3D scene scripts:
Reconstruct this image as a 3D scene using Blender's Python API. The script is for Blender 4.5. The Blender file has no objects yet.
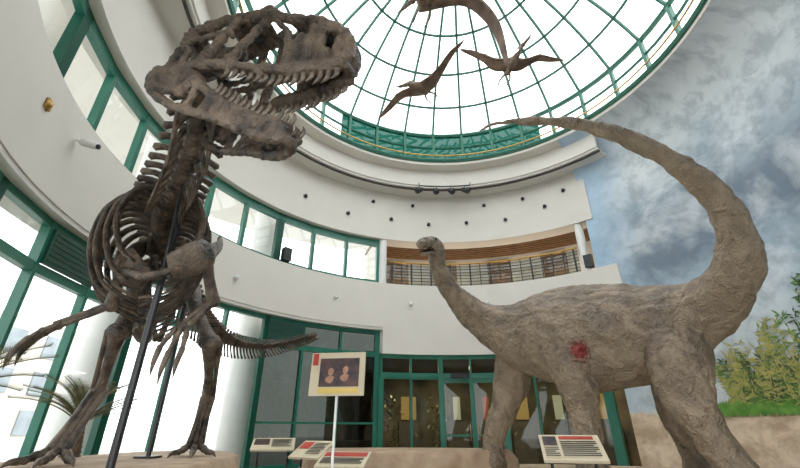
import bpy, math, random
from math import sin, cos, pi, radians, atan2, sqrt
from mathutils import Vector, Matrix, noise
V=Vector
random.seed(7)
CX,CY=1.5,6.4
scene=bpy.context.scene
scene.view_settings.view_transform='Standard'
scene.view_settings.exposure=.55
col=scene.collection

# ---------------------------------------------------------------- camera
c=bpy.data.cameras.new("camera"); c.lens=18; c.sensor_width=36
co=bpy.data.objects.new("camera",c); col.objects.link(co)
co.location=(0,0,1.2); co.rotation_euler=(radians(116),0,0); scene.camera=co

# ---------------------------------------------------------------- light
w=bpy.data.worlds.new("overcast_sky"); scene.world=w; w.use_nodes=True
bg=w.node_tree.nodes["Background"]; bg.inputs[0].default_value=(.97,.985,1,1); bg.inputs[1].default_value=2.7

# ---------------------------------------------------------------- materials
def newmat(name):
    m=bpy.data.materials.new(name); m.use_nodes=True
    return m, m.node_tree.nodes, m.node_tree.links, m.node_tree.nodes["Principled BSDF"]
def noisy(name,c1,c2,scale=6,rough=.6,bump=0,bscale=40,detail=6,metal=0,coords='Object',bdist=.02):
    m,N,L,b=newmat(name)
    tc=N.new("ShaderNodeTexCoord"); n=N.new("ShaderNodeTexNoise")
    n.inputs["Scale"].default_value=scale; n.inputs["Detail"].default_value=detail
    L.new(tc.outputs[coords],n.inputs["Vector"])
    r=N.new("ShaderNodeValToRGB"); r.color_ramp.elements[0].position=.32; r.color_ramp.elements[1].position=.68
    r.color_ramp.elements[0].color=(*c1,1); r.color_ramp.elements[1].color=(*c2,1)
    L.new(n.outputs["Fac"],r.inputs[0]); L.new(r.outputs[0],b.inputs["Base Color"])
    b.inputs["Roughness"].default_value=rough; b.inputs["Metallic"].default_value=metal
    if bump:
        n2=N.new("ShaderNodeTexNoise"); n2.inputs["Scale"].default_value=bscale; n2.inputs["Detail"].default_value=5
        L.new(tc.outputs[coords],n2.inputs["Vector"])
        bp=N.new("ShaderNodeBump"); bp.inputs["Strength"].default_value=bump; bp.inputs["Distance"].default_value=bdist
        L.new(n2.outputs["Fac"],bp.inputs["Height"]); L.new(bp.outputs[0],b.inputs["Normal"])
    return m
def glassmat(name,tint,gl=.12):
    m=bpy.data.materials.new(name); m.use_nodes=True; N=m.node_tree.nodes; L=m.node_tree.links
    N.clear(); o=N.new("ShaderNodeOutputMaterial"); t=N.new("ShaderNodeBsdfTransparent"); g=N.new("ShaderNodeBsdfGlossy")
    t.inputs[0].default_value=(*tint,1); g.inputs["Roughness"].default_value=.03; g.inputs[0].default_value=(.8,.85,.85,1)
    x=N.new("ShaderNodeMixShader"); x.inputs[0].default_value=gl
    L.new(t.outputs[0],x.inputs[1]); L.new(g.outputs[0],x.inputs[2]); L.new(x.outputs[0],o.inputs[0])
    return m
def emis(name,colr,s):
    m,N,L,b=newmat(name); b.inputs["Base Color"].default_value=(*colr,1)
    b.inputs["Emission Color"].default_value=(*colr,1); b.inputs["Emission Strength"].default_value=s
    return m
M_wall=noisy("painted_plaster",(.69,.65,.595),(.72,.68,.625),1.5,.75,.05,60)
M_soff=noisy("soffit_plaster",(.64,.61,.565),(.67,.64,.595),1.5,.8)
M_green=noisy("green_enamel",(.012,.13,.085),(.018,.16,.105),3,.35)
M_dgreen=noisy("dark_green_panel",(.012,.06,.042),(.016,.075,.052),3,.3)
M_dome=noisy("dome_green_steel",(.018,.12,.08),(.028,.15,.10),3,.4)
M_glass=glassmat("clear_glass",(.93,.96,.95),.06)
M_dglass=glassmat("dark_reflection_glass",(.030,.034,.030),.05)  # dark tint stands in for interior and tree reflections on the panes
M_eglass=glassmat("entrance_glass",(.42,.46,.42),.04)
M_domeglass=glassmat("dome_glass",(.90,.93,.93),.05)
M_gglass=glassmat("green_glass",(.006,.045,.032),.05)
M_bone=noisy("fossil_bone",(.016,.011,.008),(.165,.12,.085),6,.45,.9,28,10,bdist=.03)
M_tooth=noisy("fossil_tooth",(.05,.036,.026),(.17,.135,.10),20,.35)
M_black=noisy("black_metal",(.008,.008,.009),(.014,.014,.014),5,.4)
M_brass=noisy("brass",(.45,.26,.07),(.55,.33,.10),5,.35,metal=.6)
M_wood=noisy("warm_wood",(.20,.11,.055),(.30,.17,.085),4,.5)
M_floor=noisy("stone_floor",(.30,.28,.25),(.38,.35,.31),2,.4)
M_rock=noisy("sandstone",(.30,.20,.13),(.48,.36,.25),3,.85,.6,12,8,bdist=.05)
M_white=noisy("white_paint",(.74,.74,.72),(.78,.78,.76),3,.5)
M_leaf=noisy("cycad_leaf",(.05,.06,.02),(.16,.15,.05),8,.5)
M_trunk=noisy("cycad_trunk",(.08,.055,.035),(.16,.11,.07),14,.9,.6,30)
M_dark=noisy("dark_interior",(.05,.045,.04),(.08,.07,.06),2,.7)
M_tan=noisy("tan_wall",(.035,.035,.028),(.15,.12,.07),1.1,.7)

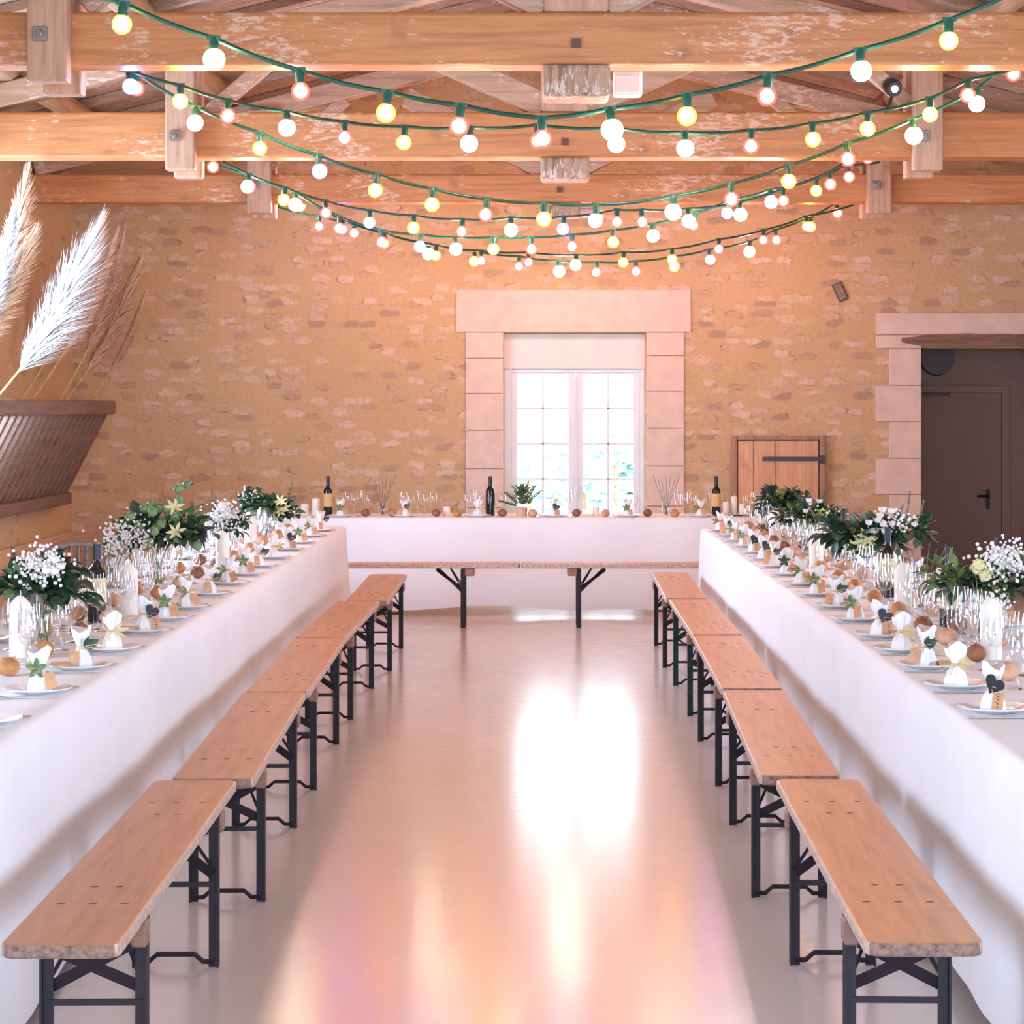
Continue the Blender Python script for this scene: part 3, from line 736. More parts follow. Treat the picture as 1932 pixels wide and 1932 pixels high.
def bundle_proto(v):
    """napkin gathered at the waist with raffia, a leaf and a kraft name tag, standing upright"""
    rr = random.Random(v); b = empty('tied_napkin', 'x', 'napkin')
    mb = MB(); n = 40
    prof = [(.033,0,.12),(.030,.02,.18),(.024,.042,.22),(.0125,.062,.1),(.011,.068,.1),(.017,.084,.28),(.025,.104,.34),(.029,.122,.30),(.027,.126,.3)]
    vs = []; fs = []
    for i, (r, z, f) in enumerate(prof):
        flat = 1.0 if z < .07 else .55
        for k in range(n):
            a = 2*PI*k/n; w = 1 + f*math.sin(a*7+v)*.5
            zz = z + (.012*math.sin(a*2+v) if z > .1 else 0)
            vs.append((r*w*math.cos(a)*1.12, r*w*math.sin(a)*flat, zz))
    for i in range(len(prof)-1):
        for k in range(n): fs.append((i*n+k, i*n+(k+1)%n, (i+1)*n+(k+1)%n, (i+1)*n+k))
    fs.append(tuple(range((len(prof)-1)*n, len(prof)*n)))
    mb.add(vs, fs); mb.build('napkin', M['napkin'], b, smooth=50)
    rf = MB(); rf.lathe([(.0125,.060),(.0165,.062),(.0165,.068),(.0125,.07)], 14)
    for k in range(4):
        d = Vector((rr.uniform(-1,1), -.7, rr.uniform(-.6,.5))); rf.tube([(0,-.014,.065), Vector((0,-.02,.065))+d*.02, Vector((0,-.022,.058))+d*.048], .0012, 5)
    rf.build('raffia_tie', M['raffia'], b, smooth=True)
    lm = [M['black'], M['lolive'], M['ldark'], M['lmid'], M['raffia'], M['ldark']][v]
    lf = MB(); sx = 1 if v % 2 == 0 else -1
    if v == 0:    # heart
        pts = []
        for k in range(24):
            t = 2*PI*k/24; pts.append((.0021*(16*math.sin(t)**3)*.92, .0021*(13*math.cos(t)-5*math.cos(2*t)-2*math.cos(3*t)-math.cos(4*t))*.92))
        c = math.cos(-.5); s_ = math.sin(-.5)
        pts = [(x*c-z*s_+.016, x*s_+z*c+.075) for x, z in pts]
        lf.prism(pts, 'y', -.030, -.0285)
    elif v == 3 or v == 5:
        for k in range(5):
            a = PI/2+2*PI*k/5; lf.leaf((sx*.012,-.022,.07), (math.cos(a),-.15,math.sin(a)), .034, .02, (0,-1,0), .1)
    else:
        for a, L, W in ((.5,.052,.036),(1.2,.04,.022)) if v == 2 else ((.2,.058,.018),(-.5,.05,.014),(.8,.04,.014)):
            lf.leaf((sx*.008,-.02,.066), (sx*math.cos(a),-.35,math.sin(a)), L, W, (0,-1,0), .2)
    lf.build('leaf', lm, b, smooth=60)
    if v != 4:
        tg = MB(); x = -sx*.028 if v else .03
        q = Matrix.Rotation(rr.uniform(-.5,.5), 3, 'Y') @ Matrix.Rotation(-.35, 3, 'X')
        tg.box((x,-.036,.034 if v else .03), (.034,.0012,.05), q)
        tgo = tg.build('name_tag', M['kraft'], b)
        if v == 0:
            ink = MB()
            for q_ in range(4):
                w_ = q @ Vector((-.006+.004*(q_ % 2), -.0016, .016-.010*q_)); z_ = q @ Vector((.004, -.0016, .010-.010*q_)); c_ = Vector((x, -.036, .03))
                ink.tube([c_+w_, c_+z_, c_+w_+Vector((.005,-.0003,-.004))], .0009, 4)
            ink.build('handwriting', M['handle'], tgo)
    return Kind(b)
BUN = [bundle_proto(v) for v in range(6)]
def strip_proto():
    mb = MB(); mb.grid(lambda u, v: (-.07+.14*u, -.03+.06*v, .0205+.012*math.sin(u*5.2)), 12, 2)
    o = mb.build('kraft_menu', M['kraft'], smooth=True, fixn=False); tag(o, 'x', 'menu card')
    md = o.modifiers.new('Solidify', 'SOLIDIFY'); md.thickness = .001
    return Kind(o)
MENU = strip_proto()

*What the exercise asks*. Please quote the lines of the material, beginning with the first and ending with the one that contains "col=scene.collection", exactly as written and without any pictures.

*Solution to the exercise*.
Reconstruct this image as a 3D scene using Blender's Python API. The script is for Blender 4.5. The Blender file has no objects yet.
import bpy, math, random
from math import sin, cos, pi, radians, atan2, sqrt
from mathutils import Vector, Matrix, noise
V=Vector
random.seed(7)
CX,CY=1.5,6.4
scene=bpy.context.scene
scene.view_settings.view_transform='Standard'
scene.view_settings.exposure=.55
col=scene.collection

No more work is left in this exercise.